— Work required —
Return, unaltered, every line from the beginning of the material below up to and including the one with "return (lin(r), lin(g), lin(b), 1.0)".

— Supplied data —
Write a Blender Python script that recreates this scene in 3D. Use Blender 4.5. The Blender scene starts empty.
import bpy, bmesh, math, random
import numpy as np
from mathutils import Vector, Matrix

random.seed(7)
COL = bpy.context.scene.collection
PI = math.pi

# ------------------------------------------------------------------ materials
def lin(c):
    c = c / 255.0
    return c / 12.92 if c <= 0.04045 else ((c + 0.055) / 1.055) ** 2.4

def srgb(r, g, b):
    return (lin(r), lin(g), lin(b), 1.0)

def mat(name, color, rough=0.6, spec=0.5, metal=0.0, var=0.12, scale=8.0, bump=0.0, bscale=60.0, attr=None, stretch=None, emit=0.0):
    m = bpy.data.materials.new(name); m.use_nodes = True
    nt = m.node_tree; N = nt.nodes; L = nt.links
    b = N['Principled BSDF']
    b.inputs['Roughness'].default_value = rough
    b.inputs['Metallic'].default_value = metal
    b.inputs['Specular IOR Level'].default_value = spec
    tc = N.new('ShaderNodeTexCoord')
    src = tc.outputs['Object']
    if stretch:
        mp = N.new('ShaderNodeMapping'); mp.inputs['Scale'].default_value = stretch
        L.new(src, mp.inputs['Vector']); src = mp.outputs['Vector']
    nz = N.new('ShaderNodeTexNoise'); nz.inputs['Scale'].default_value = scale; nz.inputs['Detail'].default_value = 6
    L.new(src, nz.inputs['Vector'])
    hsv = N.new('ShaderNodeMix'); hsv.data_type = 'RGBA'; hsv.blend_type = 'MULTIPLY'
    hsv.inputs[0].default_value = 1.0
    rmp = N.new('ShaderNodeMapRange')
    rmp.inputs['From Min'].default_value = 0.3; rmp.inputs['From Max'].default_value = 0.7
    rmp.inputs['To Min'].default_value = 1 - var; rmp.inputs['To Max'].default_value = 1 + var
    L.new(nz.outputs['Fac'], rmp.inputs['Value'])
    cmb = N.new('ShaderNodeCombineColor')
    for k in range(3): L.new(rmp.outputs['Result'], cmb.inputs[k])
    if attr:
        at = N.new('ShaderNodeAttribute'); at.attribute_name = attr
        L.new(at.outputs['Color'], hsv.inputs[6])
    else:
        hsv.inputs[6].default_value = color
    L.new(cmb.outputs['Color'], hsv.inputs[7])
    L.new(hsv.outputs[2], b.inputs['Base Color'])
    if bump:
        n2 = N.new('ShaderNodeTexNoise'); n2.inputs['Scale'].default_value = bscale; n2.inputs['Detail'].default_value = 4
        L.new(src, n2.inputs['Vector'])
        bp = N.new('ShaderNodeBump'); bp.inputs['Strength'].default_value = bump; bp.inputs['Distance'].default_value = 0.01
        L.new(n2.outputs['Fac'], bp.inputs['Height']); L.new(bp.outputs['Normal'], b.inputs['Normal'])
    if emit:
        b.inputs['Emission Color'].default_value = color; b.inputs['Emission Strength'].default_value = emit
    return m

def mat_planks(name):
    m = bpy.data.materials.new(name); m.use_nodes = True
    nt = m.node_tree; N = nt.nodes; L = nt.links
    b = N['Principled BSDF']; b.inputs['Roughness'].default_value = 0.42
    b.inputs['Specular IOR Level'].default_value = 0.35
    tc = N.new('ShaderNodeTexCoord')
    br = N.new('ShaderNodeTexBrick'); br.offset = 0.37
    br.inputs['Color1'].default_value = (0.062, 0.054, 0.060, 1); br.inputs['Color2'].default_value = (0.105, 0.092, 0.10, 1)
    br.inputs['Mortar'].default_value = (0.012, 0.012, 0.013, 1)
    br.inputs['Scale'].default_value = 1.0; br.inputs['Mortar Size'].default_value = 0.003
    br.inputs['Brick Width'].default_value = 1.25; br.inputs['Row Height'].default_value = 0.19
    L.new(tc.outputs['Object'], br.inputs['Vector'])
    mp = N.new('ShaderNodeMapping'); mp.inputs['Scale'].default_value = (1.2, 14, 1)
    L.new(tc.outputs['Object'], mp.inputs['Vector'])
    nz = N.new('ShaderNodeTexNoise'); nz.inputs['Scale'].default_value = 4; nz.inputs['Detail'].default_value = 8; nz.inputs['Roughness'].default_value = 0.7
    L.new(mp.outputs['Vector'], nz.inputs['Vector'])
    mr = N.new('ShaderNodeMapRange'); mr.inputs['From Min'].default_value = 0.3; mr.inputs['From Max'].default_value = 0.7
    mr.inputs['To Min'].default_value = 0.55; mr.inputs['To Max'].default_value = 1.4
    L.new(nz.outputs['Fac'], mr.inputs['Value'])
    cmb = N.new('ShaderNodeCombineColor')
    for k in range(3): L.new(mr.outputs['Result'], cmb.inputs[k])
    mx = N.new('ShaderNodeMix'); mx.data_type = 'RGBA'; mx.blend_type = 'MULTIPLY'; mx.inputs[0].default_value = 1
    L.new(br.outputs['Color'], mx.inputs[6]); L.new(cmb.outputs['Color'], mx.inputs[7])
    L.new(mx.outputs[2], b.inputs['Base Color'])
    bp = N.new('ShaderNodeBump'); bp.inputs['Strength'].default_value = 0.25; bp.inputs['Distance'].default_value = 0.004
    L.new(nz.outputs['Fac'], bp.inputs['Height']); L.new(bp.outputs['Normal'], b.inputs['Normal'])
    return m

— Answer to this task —
Write a Blender Python script that recreates this scene in 3D. Use Blender 4.5. The Blender scene starts empty.
import bpy, bmesh, math, random
import numpy as np
from mathutils import Vector, Matrix

random.seed(7)
COL = bpy.context.scene.collection
PI = math.pi

# ------------------------------------------------------------------ materials
def lin(c):
    c = c / 255.0
    return c / 12.92 if c <= 0.04045 else ((c + 0.055) / 1.055) ** 2.4

def srgb(r, g, b):
    return (lin(r), lin(g), lin(b), 1.0)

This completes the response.